A team Kaminke said in the preseason he valued for its work ethic and heart showed it in the second half, however. The Warriors opened the second half by scoring the third-quarter’s initial eight points, spearheaded by a Jonathan Moore trey, a Moore deuce and then a Nick Plesko 3-pointer off an assist from Moore.
That cut the Mustangs lead to 28-18, and between eight and a dozen points is where it hovered for most of the remainder.

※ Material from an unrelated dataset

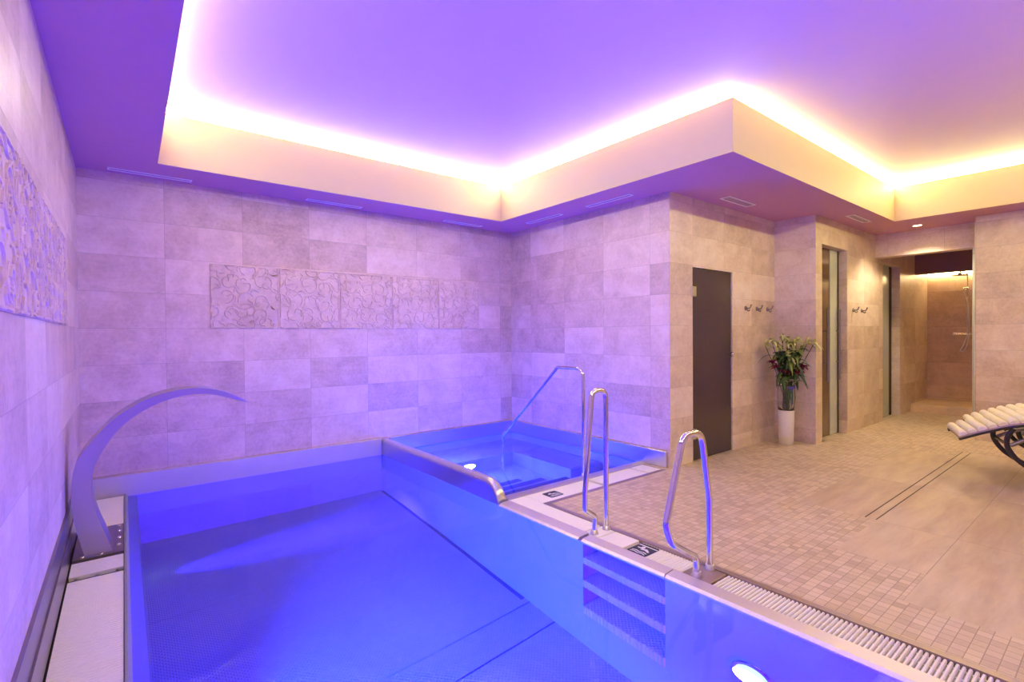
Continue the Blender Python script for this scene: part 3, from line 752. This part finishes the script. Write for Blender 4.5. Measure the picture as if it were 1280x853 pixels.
def spot(loc, e, size=2.2, name='spot', parent=None, col=(1, .80, .55)):
    ld = bpy.data.lights.new(name, 'SPOT'); ld.energy = e; ld.spot_size = size; ld.spot_blend = .6; ld.shadow_soft_size = .05; ld.color = col
    o = bpy.data.objects.new(name, ld); COL.objects.link(o)
    if parent: o.parent = parent; o.location = Vector(loc) - parent.location
    else: o.location = loc
    return o
spot((8.69, 1.96, ZS - .02), 130, parent=t)

# ------------------------------------------------------------------ vase and flowers
vx, vy = 6.60, 2.80
t = thing('floor_vase', (vx, vy, 0), 'tall pale glass floor vase in the wall corner', 'vase')
mb = MB(); n = 32
mb.lathe([(.078, .0), (.083, .004), (.087, .2), (.0925, .43), (.086, .432), (.02, .432)], (vx, vy, .001), n); mb.build('frosted_base', 'sand', t)
mb = MB(); mb.lathe([(.0925, .433), (.0945, .5), (.101, .74), (.104, .745), (.0995, .745), (.097, .735), (.0915, .5), (.0895, .434)], (vx, vy, .001), n)
mb.f = mb.f[:-2]; mb.mi = mb.mi[:-2]; mb.sm = mb.sm[:-2]
k0 = 0; k1 = 7 * n
mb.add([], []); [ (mb.f.append([k0 + (q + 1) % n, k0 + q, k1 + q, k1 + (q + 1) % n]), mb.mi.append(0), mb.sm.append(True)) for q in range(n)]
mb.build('glass', 'clear', t)
bq = thing('bouquet', (vx, vy, .5), 'tall bouquet of pale lilies, crimson flowers and dark leaves in the floor vase', 'flowers')
RB = random.Random(5)
mb = MB()
heads = []
rt = Vector((.784, -.621, 0)); fw = Vector((-.621, -.784, 0))   # across and towards the pool
def hd(a, b, z): return Vector((vx, vy, 0)) + rt * a + fw * b + Vector((0, 0, z))
lil = [(-.27, .02, 1.24), (-.20, .06, 1.28), (-.13, .0, 1.26), (-.07, .05, 1.30), (0., .03, 1.27), (.07, .06, 1.25), (.12, .02, 1.28), (.20, .10, 1.26), (.27, .12, 1.25), (-.03, .08, 1.12), (-.15, .08, 1.17), (.05, .08, 1.18)]
red = [(-.19, .04, 1.02), (-.08, .10, .93), (-.03, .11, .90), (.12, .10, .93), (.17, .08, .97), (.08, .11, .90), (-.16, .07, .97)]
crm = [(-.09, .11, .80), (.02, .12, .80), (.08, .10, .82), (-.13, .06, .83)]
brz = [(-.10, .04, 1.10), (.10, .05, 1.08), (.15, .05, 1.12), (-.06, .02, 1.33), (.0, .06, 1.08), (.03, .0, 1.30)]
def base_pt(): a = RB.uniform(0, 2 * PI); r = RB.uniform(.0, .05); return Vector((vx + r * math.cos(a), vy + r * math.sin(a), .45))
for h in lil + red + crm + brz:
    p = hd(*h); b = base_pt(); rim = Vector((vx, vy, .72)) + (p - Vector((vx, vy, p.z))) * .25
    mb.tube([b, rim, rim.lerp(p, .5) + Vector((0, 0, .04)), p], .004, 6)
mb.build('stems', 'stem', bq)
def petal(mb, c, d, L, W, droop=.3, up=None, mi=0):
    d = d.normalized(); sd = d.cross(Vector((0, 0, 1))); sd = sd.normalized() if sd.length > .05 else Vector((1, 0, 0)); nr = sd.cross(d)
    rings = []
    for k in range(6):
        s_ = k / 5; wd = W * math.sin(PI * (.12 + .85 * s_)) ; p = c + d * L * s_ + nr * (L * .18 * math.sin(PI * s_)) - Vector((0, 0, droop * L * s_ * s_))
        rings.append([p - sd * wd, p + nr * wd * .25, p + sd * wd, p + nr * (wd * .25 - .0015)])
    mb.strip(rings, smooth=True)
for h in lil:
    mb = MB(); c = hd(*h); ax_ = Vector((RB.uniform(-.7, .7), RB.uniform(-1., .1), RB.uniform(-.1, .8))).normalized()
    s1 = ax_.orthogonal().normalized(); s2 = ax_.cross(s1)
    for k in range(6):
        a = 2 * PI * k / 6 + h[0] * 9; petal(mb, c, ax_ * .75 + (s1 * math.cos(a) + s2 * math.sin(a)) * .8, RB.uniform(.10, .14), .024, .25)
    mb.build('lily_bloom', 'lily', bq)
for h, mt, nm, L, npet in [(x, 'red', 'crimson_bloom', .075, 16) for x in red] + [(x, 'cream', 'cream_bloom', .06, 16) for x in crm] + [(x, 'bronze', 'brown_bud', .085, 4) for x in brz]:
    mb = MB(); c = hd(*h)
    for k in range(npet):
        a = k * 2.4; z = RB.uniform(-.3, 1.); petal(mb, c, Vector((math.cos(a), math.sin(a), z if npet > 5 else 2.)), L * RB.uniform(.8, 1.15), L * (.28 if npet > 5 else .13), .1)
    mb.build(nm, mt, bq)
for k in range(98):
    mb = MB(); dark = RB.random() < .80
    z = RB.uniform(.78, 1.16) if dark else RB.uniform(1.0, 1.26); sp_ = .05 + .11 * min(1, (z - .72) / .30)
    c = hd(RB.uniform(-sp_, sp_), RB.uniform(-.03, .10), z); a = RB.uniform(0, 2 * PI)
    petal(mb, c, Vector((math.cos(a), math.sin(a) * .7 - .2, RB.uniform(-.5, .9))), RB.uniform(.12, .22), RB.uniform(.020, .036), RB.uniform(.1, .6))
    mb.build('leaf', 'leaf' if dark else 'leaf2', bq)
for a, z in ((.31, 1.27), (.30, 1.23)):
    mb = MB(); petal(mb, hd(.04, .06, z - .03), rt + Vector((0, 0, .05)), .31, .012, .0); mb.build('blade_leaf', 'lily', bq)
for k in range(10):
    mb = MB(); a0 = RB.uniform(-.04, .045); L = RB.uniform(.16, .30)
    pts = [hd(a0 * .6, .06, .76), hd(a0, .115, .73), hd(a0 + RB.uniform(-.015, .015), .125, .73 - L * .5), hd(a0 + RB.uniform(-.02, .02), .12, .73 - L)]
    mb.tube(fillet(pts, .02, 3), [.005] * 1 + [.005] * (len(fillet(pts, .02, 3)) - 2) + [.001], 6); mb.build('trailing_grass', 'leaf', bq)
mb = MB()
for q, L in ((-.02, .16), (.012, .22)):
    mb.strip([[hd(q - .009, .118, z), hd(q + .009, .121, z), hd(q + .009, .1235, z), hd(q - .009, .1205, z)] for z in (.74, .74 - L * .5, .74 - L)])
for sg in (-1, 1):
    pts = [hd(-.005, .128, .72), hd(-.005 + sg * .035, .14, .745), hd(-.005 + sg * .045, .13, .715), hd(-.005, .128, .715)]
    mb.tube(fillet(pts, .02, 4), .009, 6)
mb.build('ribbon', 'ribbon', bq)

# ------------------------------------------------------------------ loungers
def bez(pts, n):
    out = []
    for i in range(len(pts) - 1):
        a = pts[max(i - 1, 0)]; b = pts[i]; c = pts[i + 1]; d_ = pts[min(i + 2, len(pts) - 1)]
        for k in range(n):
            t = k / n
            out.append(tuple(.5 * (2 * b[j] + (c[j] - a[j]) * t + (2 * a[j] - 5 * b[j] + 4 * c[j] - d_[j]) * t * t + (3 * b[j] - a[j] - 3 * c[j] + d_[j]) * t ** 3) for j in range(len(b))))
    out.append(pts[-1]); return out
def make_lounger(x0, x1, dy, label):
    t = thing('rocking_lounger', (x0, 1.10 + dy, 0), label, 'lounger', 'rocking loungers by the passage')
    prof = bez([(1.10 + dy, .445), (.92 + dy, .525), (.72 + dy, .595), (.52 + dy, .61), (.30 + dy, .50), (.08 + dy, .40), (-.12 + dy, .40), (-.32 + dy, .52), (-.55 + dy, .76), (-.70 + dy, .95)], 8)
    mb = MB()
    mb.strip([[(x0, y, z - .006), (x1, y, z - .006), (x1, y, z + .008), (x0, y, z + .008)] for y, z in prof]); mb.build('sling', 'padunder', t)
    # evenly spaced cushion rolls across the sling
    acc = 0; step = .072; last = prof[0]; nxt = step / 2
    for a, b in zip(prof[:-1], prof[1:]):
        l = math.dist(a, b)
        while acc + l > nxt:
            q = (nxt - acc) / l; y = a[0] + (b[0] - a[0]) * q; z = a[1] + (b[1] - a[1]) * q
            ty, tz = (b[0] - a[0]) / l, (b[1] - a[1]) / l; ny, nz = tz, -ty
            mb = MB(); rings = []
            for x, k in ((x0, .55), (x0 + .012, .9), (x0 + .04, 1.), (x1 - .04, 1.), (x1 - .012, .9), (x1, .55)):
                ring = []
                for m in range(14):
                    th = 2 * PI * m / 14; e = math.cos(th) * .0355 * (.9 + .1 * k); g = math.sin(th) * (.040 if math.sin(th) > 0 else .010) * k
                    ring.append((x, y + ty * e + ny * g - ny * -.012, z + tz * e + nz * g + .012 * nz))
                rings.append(ring)
            mb.strip(rings, smooth=True); mb.build('cushion_roll', 'pad', t)
            nxt += step
        acc += l
    for x in (x0 + .015, x1 - .015):
        mb = MB(); mb.tube([(x, y, z - .018) for y, z in prof], .014, 10); mb.build('side_rail', 'black', t)
        mb = MB(); pts = bez([(.735 + dy, .55), (.775 + dy, .46), (.762 + dy, .36), (.66 + dy, .235), (.42 + dy, .10), (.12 + dy, .022), (-.2 + dy, .05), (-.48 + dy, .22), (-.56 + dy, .45), (-.50 + dy, .68)], 6)
        mb.tube([(x + (.03 if x < (x0 + x1) / 2 else -.03), y, z) for y, z in pts], .020, 12); mb.build('rocker', 'black', t)
        mb = MB(); pts = bez([(.755 + dy, .40), (.62 + dy, .475), (.42 + dy, .50), (.25 + dy, .44)], 5)
        mb.tube([(x + (.03 if x < (x0 + x1) / 2 else -.03), y, z) for y, z in pts], .017, 12); mb.build('brace', 'dsteel', t)
    for y, z in ((.765 + dy, .40), (.12 + dy, .025), (-.53 + dy, .33)):
        mb = MB(); mb.tube([(x0 + .045, y, z), (x1 - .045, y, z)], .014, 10); mb.build('crossbar', 'black', t)
    t.rotation_euler.z = math.radians(19.2)
    return t
make_lounger(5.96, 6.49, -.06, 'near rocking lounger with cream roll cushions on black tubes, cut by the photo edge')
make_lounger(6.70, 7.23, -.05, 'rocking lounger with cream roll cushions standing behind the near one')

# ------------------------------------------------------------------ shower
sx_, sy_ = XE - .012, 1.98
t = thing('shower_column', (sx_, sy_, 1.2), 'chrome shower column with round rain head on the back wall of the shower', 'shower')
mb = MB(); mb.tube(fillet([(sx_ - .06, sy_, 1.36), (sx_ - .06, sy_, 2.36), (sx_ - .10, sy_ + .0, 2.45), (sx_ - .40, sy_ + .04, 2.45), (sx_ - .42, sy_ + .04, 2.40)], .05), .012, 12); mb.build('riser', 'chrome', t)
mb = MB(); mb.lathe([(.02, .04), (.03, .012), (.115, .004), (.12, -.006), (.11, -.010)], (sx_ - .42, sy_ + .04, 2.385), 28); mb.build('shower_head', 'steel', t)
mb = MB(); mb.tube([(sx_ - .05, sy_ - .12, 1.35), (sx_ - .05, sy_ + .14, 1.35)], .026, 16); mb.tube([(sx_ - .05, sy_ - .13, 1.35), (sx_ - .05, sy_ - .19, 1.35)], .030, 16); mb.tube([(sx_ - .05, sy_ + .14, 1.35), (sx_ - .05, sy_ + .19, 1.35)], .030, 16)
mb.tube([(sx_, sy_ - .07, 1.35), (sx_ - .05, sy_ - .07, 1.35)], .022, 12); mb.tube([(sx_, sy_ + .07, 1.35), (sx_ - .05, sy_ + .07, 1.35)], .022, 12); mb.build('mixer', 'chrome', t)
mb = MB(); mb.tube(bez([(sx_ - .07, sy_ + .0, 1.33), (sx_ - .09, sy_ + .05, 1.15), (sx_ - .10, sy_ + .09, 1.05), (sx_ - .10, sy_ + .02, 1.08), (sx_ - .10, sy_ - .03, 1.35), (sx_ - .09, sy_ - .02, 1.8), (sx_ - .09, sy_ + .01, 2.02)], 8), .008, 8); mb.build('hose', 'steel', t)
mb = MB(); mb.lathe([(.012, -.16), (.014, -.04), (.045, .0), (.045, .02), (.02, .03)], (sx_ - .10, sy_ + .01, 2.16), 18); mb.tube([(sx_ - .06, sy_, 2.06), (sx_ - .11, sy_ + .01, 2.06)], .016, 10); mb.build('hand_shower', 'chrome', t)
for z in (1.45, 2.25):
    mb = MB(); mb.tube([(sx_, sy_, z), (sx_ - .06, sy_, z)], .010, 10); mb.build('bracket', 'chrome', t)
mb = MB(); mb.bbox(XE - .06, XE - .03, 1.32, YH - .02, 2.445, 2.485, .003); tag(mb.build('led_strip', 'ledshower'), 'glowing warm light strip at the top of the shower back wall', 'light strip', 'light strips around the raised ceiling')
t = thing('glass_clamp', (9.085, 1.41, 2.48), 'small grey metal clamp at the top of the pale jamb by the shower', 'clamp')
mb = MB(); mb.bbox(9.07, 9.092, 1.375, 1.45, 2.44, 2.53, .003); mb.build('body', 'dsteel', t)
mb = MB(); mb.lathe([(.012, 0), (.012, -.006), (.006, -.009)], (9.07, 1.41, 2.485), 12, axis='x'); mb.build('screw', 'chrome', t)

# ------------------------------------------------------------------ world and view
w_ = bpy.data.worlds.new('world'); sc.world = w_; w_.use_nodes = True
w_.node_tree.nodes['Background'].inputs[0].default_value = (.01, .01, .012, 1); w_.node_tree.nodes['Background'].inputs[1].default_value = 1
sc.view_settings.view_transform = 'Standard'; sc.view_settings.look = 'None'; sc.view_settings.gamma = 1
sc.view_settings.use_curve_mapping = False; sc.view_settings.exposure = 0.06
cy = sc.cycles
cy.use_denoising = True; cy.max_bounces = 14; cy.diffuse_bounces = 6; cy.glossy_bounces = 5; cy.transmission_bounces = 8; cy.transparent_max_bounces = 8
cy.caustics_refractive = True; cy.caustics_reflective = True; cy.sample_clamp_indirect = 8; cy.blur_glossy = .8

Woodland had one last rally in it over the closing two minutes – back-to-back buckets from Connor Dodge, a Moore 3 and a Plesko take to the hoop giving the Warriors 10 points over a 1-minute, 35-second stretch as time wound down – but never climbed closer than seven points as Ridgeview made just enough free throws to remain comfortably in control.
Cam Kelly (15 points) and Clayton Beitz (11 points, nine rebounds) led Ridgeview.
For Woodland, Moore’s 17-point, six-rebound, three-assist effort led the way. Plesko added 12 points and three blocked shots, Dodge scored five points, and Carter Ewing tied Moore for the team lead in rebounds with six.
“I’ll take that second-half effort any day,” Kaminke said. “If we could have stretched that out for four quarters, this would have been a little different end result.”